■ Job ■
Repeat all of the material exactly as given.
— begin —
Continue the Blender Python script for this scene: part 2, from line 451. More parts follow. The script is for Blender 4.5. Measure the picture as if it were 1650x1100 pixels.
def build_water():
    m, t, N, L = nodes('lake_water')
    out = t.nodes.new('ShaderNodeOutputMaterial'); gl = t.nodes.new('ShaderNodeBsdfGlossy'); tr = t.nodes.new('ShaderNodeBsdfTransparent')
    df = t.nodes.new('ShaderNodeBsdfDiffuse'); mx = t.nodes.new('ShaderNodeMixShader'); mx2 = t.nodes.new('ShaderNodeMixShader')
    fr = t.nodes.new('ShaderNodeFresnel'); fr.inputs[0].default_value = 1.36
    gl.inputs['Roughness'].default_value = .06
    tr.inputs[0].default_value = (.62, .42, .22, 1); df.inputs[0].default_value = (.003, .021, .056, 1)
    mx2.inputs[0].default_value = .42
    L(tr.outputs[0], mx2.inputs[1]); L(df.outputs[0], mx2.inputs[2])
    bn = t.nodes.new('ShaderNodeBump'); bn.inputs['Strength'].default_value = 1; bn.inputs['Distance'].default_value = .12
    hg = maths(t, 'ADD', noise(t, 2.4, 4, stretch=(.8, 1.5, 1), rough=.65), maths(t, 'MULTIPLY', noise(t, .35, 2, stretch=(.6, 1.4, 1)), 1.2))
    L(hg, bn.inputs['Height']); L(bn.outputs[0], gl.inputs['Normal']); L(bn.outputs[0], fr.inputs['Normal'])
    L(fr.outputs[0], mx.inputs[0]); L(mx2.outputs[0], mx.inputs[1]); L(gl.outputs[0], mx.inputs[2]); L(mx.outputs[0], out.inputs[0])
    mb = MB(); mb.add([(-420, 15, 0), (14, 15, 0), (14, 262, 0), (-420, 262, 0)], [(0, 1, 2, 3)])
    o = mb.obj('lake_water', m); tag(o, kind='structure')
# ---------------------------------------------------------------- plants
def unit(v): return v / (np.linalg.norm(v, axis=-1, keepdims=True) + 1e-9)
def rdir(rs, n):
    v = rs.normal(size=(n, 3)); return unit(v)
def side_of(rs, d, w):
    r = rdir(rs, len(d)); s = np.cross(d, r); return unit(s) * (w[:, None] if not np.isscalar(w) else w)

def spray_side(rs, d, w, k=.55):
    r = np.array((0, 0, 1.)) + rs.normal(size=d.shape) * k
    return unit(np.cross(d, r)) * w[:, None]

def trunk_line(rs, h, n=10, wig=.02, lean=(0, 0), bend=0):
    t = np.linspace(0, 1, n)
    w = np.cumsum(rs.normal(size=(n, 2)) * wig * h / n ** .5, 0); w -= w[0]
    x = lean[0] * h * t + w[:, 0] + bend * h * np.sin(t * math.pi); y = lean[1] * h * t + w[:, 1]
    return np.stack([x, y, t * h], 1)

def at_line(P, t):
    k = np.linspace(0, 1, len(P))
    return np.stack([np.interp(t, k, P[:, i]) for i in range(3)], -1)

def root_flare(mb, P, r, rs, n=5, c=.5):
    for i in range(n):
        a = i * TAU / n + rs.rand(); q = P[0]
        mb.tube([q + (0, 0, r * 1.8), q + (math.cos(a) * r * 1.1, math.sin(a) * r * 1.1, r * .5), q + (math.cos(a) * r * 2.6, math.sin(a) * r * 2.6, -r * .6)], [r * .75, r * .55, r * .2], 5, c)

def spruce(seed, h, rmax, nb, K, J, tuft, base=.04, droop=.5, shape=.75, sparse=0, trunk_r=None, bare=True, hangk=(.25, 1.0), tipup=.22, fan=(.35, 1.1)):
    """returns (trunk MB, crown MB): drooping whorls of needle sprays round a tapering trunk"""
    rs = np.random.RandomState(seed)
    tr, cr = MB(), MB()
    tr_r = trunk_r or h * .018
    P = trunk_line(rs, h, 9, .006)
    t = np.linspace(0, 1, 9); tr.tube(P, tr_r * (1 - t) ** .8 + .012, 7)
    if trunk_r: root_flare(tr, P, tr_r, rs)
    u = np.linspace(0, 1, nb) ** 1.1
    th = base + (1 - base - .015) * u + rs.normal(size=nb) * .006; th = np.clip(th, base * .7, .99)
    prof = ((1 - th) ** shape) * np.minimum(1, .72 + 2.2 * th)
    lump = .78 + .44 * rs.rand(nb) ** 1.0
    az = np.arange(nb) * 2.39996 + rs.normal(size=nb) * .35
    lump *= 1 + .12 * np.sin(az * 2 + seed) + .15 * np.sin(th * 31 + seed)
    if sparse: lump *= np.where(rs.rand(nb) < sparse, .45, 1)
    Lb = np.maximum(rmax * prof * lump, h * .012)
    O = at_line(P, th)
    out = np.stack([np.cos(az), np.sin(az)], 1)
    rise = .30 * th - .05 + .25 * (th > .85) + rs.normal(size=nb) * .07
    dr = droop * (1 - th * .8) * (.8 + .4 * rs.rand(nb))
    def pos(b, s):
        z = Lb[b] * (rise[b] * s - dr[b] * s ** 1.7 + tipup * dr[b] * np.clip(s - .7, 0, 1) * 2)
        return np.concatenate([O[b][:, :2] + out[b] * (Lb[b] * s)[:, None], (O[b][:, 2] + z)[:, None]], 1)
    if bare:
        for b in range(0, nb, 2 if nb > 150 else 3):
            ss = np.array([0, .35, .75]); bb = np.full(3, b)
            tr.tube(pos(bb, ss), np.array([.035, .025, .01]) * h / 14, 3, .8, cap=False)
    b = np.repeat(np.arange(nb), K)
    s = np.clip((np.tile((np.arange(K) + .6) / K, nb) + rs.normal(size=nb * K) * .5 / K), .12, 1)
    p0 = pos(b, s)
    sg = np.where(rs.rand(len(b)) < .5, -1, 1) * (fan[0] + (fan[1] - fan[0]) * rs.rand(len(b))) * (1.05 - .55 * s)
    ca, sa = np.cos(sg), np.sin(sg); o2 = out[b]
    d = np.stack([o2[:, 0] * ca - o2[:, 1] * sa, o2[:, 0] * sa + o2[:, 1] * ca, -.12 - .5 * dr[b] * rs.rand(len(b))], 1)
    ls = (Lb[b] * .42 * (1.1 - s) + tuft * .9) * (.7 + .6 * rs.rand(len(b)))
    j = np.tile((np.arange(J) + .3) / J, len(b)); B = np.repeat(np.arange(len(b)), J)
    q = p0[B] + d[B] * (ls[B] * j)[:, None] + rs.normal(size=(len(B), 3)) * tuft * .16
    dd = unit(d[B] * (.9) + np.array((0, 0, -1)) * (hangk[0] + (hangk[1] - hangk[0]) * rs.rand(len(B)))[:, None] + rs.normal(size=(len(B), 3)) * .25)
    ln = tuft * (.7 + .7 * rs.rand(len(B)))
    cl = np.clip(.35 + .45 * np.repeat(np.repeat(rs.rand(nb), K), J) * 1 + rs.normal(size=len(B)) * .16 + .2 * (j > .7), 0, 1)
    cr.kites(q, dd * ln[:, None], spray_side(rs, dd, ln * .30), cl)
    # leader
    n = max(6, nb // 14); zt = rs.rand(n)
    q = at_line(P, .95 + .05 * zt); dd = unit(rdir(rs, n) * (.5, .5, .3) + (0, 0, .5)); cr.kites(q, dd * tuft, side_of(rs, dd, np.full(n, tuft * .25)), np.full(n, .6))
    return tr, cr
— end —
■ Exercise answer ■
Continue the Blender Python script for this scene: part 2, from line 451. More parts follow. The script is for Blender 4.5. Measure the picture as if it were 1650x1100 pixels.
def build_water():
    m, t, N, L = nodes('lake_water')
    out = t.nodes.new('ShaderNodeOutputMaterial'); gl = t.nodes.new('ShaderNodeBsdfGlossy'); tr = t.nodes.new('ShaderNodeBsdfTransparent')
    df = t.nodes.new('ShaderNodeBsdfDiffuse'); mx = t.nodes.new('ShaderNodeMixShader'); mx2 = t.nodes.new('ShaderNodeMixShader')
    fr = t.nodes.new('ShaderNodeFresnel'); fr.inputs[0].default_value = 1.36
    gl.inputs['Roughness'].default_value = .06
    tr.inputs[0].default_value = (.62, .42, .22, 1); df.inputs[0].default_value = (.003, .021, .056, 1)
    mx2.inputs[0].default_value = .42
    L(tr.outputs[0], mx2.inputs[1]); L(df.outputs[0], mx2.inputs[2])
    bn = t.nodes.new('ShaderNodeBump'); bn.inputs['Strength'].default_value = 1; bn.inputs['Distance'].default_value = .12
    hg = maths(t, 'ADD', noise(t, 2.4, 4, stretch=(.8, 1.5, 1), rough=.65), maths(t, 'MULTIPLY', noise(t, .35, 2, stretch=(.6, 1.4, 1)), 1.2))
    L(hg, bn.inputs['Height']); L(bn.outputs[0], gl.inputs['Normal']); L(bn.outputs[0], fr.inputs['Normal'])
    L(fr.outputs[0], mx.inputs[0]); L(mx2.outputs[0], mx.inputs[1]); L(gl.outputs[0], mx.inputs[2]); L(mx.outputs[0], out.inputs[0])
    mb = MB(); mb.add([(-420, 15, 0), (14, 15, 0), (14, 262, 0), (-420, 262, 0)], [(0, 1, 2, 3)])
    o = mb.obj('lake_water', m); tag(o, kind='structure')
# ---------------------------------------------------------------- plants
def unit(v): return v / (np.linalg.norm(v, axis=-1, keepdims=True) + 1e-9)
def rdir(rs, n):
    v = rs.normal(size=(n, 3)); return unit(v)
def side_of(rs, d, w):
    r = rdir(rs, len(d)); s = np.cross(d, r); return unit(s) * (w[:, None] if not np.isscalar(w) else w)

def spray_side(rs, d, w, k=.55):
    r = np.array((0, 0, 1.)) + rs.normal(size=d.shape) * k
    return unit(np.cross(d, r)) * w[:, None]

def trunk_line(rs, h, n=10, wig=.02, lean=(0, 0), bend=0):
    t = np.linspace(0, 1, n)
    w = np.cumsum(rs.normal(size=(n, 2)) * wig * h / n ** .5, 0); w -= w[0]
    x = lean[0] * h * t + w[:, 0] + bend * h * np.sin(t * math.pi); y = lean[1] * h * t + w[:, 1]
    return np.stack([x, y, t * h], 1)

def at_line(P, t):
    k = np.linspace(0, 1, len(P))
    return np.stack([np.interp(t, k, P[:, i]) for i in range(3)], -1)

def root_flare(mb, P, r, rs, n=5, c=.5):
    for i in range(n):
        a = i * TAU / n + rs.rand(); q = P[0]
        mb.tube([q + (0, 0, r * 1.8), q + (math.cos(a) * r * 1.1, math.sin(a) * r * 1.1, r * .5), q + (math.cos(a) * r * 2.6, math.sin(a) * r * 2.6, -r * .6)], [r * .75, r * .55, r * .2], 5, c)

def spruce(seed, h, rmax, nb, K, J, tuft, base=.04, droop=.5, shape=.75, sparse=0, trunk_r=None, bare=True, hangk=(.25, 1.0), tipup=.22, fan=(.35, 1.1)):
    """returns (trunk MB, crown MB): drooping whorls of needle sprays round a tapering trunk"""
    rs = np.random.RandomState(seed)
    tr, cr = MB(), MB()
    tr_r = trunk_r or h * .018
    P = trunk_line(rs, h, 9, .006)
    t = np.linspace(0, 1, 9); tr.tube(P, tr_r * (1 - t) ** .8 + .012, 7)
    if trunk_r: root_flare(tr, P, tr_r, rs)
    u = np.linspace(0, 1, nb) ** 1.1
    th = base + (1 - base - .015) * u + rs.normal(size=nb) * .006; th = np.clip(th, base * .7, .99)
    prof = ((1 - th) ** shape) * np.minimum(1, .72 + 2.2 * th)
    lump = .78 + .44 * rs.rand(nb) ** 1.0
    az = np.arange(nb) * 2.39996 + rs.normal(size=nb) * .35
    lump *= 1 + .12 * np.sin(az * 2 + seed) + .15 * np.sin(th * 31 + seed)
    if sparse: lump *= np.where(rs.rand(nb) < sparse, .45, 1)
    Lb = np.maximum(rmax * prof * lump, h * .012)
    O = at_line(P, th)
    out = np.stack([np.cos(az), np.sin(az)], 1)
    rise = .30 * th - .05 + .25 * (th > .85) + rs.normal(size=nb) * .07
    dr = droop * (1 - th * .8) * (.8 + .4 * rs.rand(nb))
    def pos(b, s):
        z = Lb[b] * (rise[b] * s - dr[b] * s ** 1.7 + tipup * dr[b] * np.clip(s - .7, 0, 1) * 2)
        return np.concatenate([O[b][:, :2] + out[b] * (Lb[b] * s)[:, None], (O[b][:, 2] + z)[:, None]], 1)
    if bare:
        for b in range(0, nb, 2 if nb > 150 else 3):
            ss = np.array([0, .35, .75]); bb = np.full(3, b)
            tr.tube(pos(bb, ss), np.array([.035, .025, .01]) * h / 14, 3, .8, cap=False)
    b = np.repeat(np.arange(nb), K)
    s = np.clip((np.tile((np.arange(K) + .6) / K, nb) + rs.normal(size=nb * K) * .5 / K), .12, 1)
    p0 = pos(b, s)
    sg = np.where(rs.rand(len(b)) < .5, -1, 1) * (fan[0] + (fan[1] - fan[0]) * rs.rand(len(b))) * (1.05 - .55 * s)
    ca, sa = np.cos(sg), np.sin(sg); o2 = out[b]
    d = np.stack([o2[:, 0] * ca - o2[:, 1] * sa, o2[:, 0] * sa + o2[:, 1] * ca, -.12 - .5 * dr[b] * rs.rand(len(b))], 1)
    ls = (Lb[b] * .42 * (1.1 - s) + tuft * .9) * (.7 + .6 * rs.rand(len(b)))
    j = np.tile((np.arange(J) + .3) / J, len(b)); B = np.repeat(np.arange(len(b)), J)
    q = p0[B] + d[B] * (ls[B] * j)[:, None] + rs.normal(size=(len(B), 3)) * tuft * .16
    dd = unit(d[B] * (.9) + np.array((0, 0, -1)) * (hangk[0] + (hangk[1] - hangk[0]) * rs.rand(len(B)))[:, None] + rs.normal(size=(len(B), 3)) * .25)
    ln = tuft * (.7 + .7 * rs.rand(len(B)))
    cl = np.clip(.35 + .45 * np.repeat(np.repeat(rs.rand(nb), K), J) * 1 + rs.normal(size=len(B)) * .16 + .2 * (j > .7), 0, 1)
    cr.kites(q, dd * ln[:, None], spray_side(rs, dd, ln * .30), cl)
    # leader
    n = max(6, nb // 14); zt = rs.rand(n)
    q = at_line(P, .95 + .05 * zt); dd = unit(rdir(rs, n) * (.5, .5, .3) + (0, 0, .5)); cr.kites(q, dd * tuft, side_of(rs, dd, np.full(n, tuft * .25)), np.full(n, .6))
    return tr, cr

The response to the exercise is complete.